Types of Graphs and Their Uses

• Double Bar Graphs:
  • Display two bars for each interval, with each bar representing a different category of the data.
  • Height of each bar corresponds to the frequency of a category.
  • Useful for comparing the frequency values for different categories over various intervals.
• Vertical Stack Graphs:
  • Contain two bars for each interval, stacked vertically.
  • Each part of the bar represents a different category within the data (e.g., males and females).
  • Height of each section of the bar equals the frequency values recorded in the frequency table.
  • Useful for showing the total frequency of two combined categories and illustrating the different components making up this total frequency.
• Pie-of-Pie and Bar-of-Pie Charts:
  • Bar-of-Pie Charts: A pie chart that shows a comparison between two different categories of data, with stacked bars showing the components of each category.
  • Pie-of-Pie Charts: Pie charts showing the components of the main categories in a larger pie chart.
  • Useful for comparing the components of different categories and especially when each component comprises more categories.
• Two Line Graphs on the Same Set of Axes:
  • Effective for showing how changes occur in a data set over time, identifying trends.
  • Placing two line graphs on the same set of axes allows for comparing changes in different data sets over time and how they change relative to each other.
• Scatter Plot Graphs:
  • Useful for comparing the type of relationship between two different variables or quantities when no obvious pattern is visible.
  • Constructed by plotting points on a set of axes, with each point representing two different values for the variables or quantities.
  • By observing the scatter of points, one can identify patterns in the relationship between variables and determine the strength of the correlation (weak or strong).

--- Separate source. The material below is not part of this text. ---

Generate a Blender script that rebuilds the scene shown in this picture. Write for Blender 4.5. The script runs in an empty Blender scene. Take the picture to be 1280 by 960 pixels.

Key Concepts and Terminology

• Correlation: Describes the relationship or pattern between two variables.
• Outliers: Points in the data that deviate significantly from the other points, indicating that while a general pattern may exist, there are instances where it does not hold true.

Key Concepts

• Sorting and Arranging Data:
  • Sorting data involves arranging it in a particular order.
  • For numerical data, this could mean ordering from smallest to largest or vice versa.
  • For categorical data, it could involve arranging alphabetically.
  • Sorting helps in making sense of data by organizing it in a manageable and understandable format.
• Frequency Tables and Tallies:
  • Frequency value indicates how often a particular piece of data appears in a data set.
  • Frequency tables summarize how often different values appear in a data set, allowing for comparisons.
  • Class intervals are used to group large sets of data into more manageable categories.
  • Frequency tables often contain separate columns for different categories (e.g., males and females) and may include percentage values for easier comparison.